Agus menyebutkan, restoran besar seperti Yoshinoya dan Sushi Tei telah menjadi pelanggannya. Selain itu, dia juga menyuplai sayuran untuk swalayan Cosmo di Jakarta dan Bandung. “Sebenarnya permintaan di luar kota sangat banyak, tapi kami belum bisa memproduksi sesuai permintaan itu,” kata Agus.
Adapun Kostaman secara tak sengaja memasok sayuran jepang. Kostaman pernah menjadi supir angkutan aneka sayuran segar untuk perusahaan asal Jepang di Bandung. Pengalaman jadi supir membuat dia akrab dengan pemilik swalayan.

Lantas, ketika terjadi krisis pasokan stroberi, Kostaman memberanikan terjun menyuplai stroberi ke beberapa swalayan. “Sejak saat itu saya alih profesi jadi pemasok stroberi dan sayuran-sayuran jepang ke swalayan,” ujar dia. Ia pun mendirikan perusahaan Yan’s Fruit and Vegetables di Lembang, Jawa Barat, pada tahun 2000. Lantaran tak punya modal yang cukup untuk bercocok tanam, Kostaman menjalin kemitraan dengan petani sayuran di daerah Lembang.

Kostaman menyortir sayuran yang diproduksi mitranya, untuk dikemas sesuai permintaan klien. “Jadi, produk sayuran bisa langsung dipajang untuk dijual di supermarket atau swalayan,” ucap dia. Kini, Kostaman memasok lebih dari 100 jenis sayur ke swalayan di Jakarta.

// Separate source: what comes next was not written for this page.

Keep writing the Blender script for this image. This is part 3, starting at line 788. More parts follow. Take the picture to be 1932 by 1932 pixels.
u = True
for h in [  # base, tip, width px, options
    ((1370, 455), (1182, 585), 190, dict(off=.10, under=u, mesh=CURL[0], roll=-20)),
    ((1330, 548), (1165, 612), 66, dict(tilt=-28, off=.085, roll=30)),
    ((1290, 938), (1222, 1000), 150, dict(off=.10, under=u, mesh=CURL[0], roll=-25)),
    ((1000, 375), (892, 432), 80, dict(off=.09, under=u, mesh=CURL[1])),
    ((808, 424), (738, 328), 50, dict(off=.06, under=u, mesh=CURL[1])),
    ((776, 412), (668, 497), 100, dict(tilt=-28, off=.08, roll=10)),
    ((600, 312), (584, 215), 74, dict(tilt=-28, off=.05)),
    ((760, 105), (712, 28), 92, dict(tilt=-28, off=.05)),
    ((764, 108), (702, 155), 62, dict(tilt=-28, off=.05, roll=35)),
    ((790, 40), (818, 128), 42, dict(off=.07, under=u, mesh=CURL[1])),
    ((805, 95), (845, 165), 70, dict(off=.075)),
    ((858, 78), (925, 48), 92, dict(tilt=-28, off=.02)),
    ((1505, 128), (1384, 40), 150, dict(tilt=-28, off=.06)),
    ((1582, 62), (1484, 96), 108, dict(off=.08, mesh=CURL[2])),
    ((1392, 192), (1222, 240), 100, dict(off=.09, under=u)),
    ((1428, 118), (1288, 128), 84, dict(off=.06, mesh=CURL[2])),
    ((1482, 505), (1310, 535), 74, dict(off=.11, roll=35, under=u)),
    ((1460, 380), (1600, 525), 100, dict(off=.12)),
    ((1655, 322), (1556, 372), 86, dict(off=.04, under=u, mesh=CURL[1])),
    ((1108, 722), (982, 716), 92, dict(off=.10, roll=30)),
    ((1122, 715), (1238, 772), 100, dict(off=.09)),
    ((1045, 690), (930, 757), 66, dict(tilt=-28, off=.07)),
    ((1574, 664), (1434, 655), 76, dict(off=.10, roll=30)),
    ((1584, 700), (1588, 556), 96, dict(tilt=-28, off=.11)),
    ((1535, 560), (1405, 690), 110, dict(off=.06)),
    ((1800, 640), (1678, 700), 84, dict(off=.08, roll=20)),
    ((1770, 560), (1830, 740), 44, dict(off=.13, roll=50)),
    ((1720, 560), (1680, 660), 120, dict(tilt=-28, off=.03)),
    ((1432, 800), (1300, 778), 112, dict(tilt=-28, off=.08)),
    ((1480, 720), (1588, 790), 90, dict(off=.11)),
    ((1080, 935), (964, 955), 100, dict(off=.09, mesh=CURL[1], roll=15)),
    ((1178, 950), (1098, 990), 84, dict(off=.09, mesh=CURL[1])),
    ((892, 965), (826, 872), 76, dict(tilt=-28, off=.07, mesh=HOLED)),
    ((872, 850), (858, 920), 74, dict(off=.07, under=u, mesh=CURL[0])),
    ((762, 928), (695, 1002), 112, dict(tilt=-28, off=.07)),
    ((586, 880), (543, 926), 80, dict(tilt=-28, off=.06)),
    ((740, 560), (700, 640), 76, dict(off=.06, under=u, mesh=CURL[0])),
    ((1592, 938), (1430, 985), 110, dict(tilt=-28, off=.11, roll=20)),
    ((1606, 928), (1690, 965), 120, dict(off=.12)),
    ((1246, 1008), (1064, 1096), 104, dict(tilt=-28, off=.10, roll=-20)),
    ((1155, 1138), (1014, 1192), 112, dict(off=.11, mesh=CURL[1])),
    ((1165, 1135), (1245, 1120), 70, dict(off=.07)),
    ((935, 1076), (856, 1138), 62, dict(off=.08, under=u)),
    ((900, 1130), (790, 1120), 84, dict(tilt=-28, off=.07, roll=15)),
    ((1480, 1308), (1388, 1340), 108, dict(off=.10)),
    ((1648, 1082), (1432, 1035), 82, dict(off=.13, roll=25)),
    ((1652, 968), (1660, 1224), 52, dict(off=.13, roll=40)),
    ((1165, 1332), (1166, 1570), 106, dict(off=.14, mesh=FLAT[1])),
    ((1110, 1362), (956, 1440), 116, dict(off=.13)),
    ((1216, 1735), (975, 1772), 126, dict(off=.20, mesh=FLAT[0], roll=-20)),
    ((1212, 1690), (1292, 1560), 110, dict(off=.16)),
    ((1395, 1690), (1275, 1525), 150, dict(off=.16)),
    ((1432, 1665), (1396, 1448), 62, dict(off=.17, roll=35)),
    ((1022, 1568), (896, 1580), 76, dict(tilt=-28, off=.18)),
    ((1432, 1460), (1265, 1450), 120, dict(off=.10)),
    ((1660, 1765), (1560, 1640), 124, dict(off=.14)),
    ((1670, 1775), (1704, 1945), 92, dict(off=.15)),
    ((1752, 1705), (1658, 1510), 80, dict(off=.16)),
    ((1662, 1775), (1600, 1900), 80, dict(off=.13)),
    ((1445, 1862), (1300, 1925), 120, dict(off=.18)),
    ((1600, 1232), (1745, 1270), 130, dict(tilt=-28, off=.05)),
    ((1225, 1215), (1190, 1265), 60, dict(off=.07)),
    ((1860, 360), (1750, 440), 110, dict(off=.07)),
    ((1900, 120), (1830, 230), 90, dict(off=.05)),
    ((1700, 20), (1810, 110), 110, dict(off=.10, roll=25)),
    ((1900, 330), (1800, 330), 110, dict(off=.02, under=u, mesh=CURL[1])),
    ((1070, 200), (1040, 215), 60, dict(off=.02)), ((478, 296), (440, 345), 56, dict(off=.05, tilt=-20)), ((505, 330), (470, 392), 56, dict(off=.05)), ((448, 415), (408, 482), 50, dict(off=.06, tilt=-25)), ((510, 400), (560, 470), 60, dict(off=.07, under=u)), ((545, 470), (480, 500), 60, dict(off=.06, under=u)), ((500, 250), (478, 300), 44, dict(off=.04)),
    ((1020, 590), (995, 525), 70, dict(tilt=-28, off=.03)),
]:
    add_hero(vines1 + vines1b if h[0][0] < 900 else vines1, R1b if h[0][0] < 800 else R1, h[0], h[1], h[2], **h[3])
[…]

Dalam sebulan, Kostaman memasok 65 ton sayuran jepang ke berbagai swalayan. Dia mengaku bisa meraup omzet Rp 600 juta per bulan dari usaha ini. Adapun laba bersihnya sekitar 50 persen. Di sisi lain, Agus memisahkan antara omzet produksi dengan penjualan sayuran jepang. Menurut Agus, omzet produksi dihitung tiap komoditas per musim panen. Misalnya ada 20.000 pohon kyuri di lahannya. Jika tiap pohon menghasilkan 8 kilogram (kg) kyuri yang dijual Rp 10.000 per kg, ia mendapat omzet Rp 160 juta. Adapun laba bersihnya lebih dari 50 persen.

Sementara itu, produk sayuran yang ia jual bukan hanya berasal dari lahannya. Ia juga memasok sayuran dengan menjalin kerjasama dengan beberapa mitra di Jawa Barat. Untuk penjualan, Okiagaru bisa mengantongi omzet sekitar Rp 70 juta per bulan dengan laba bersih sekitar 20 persen.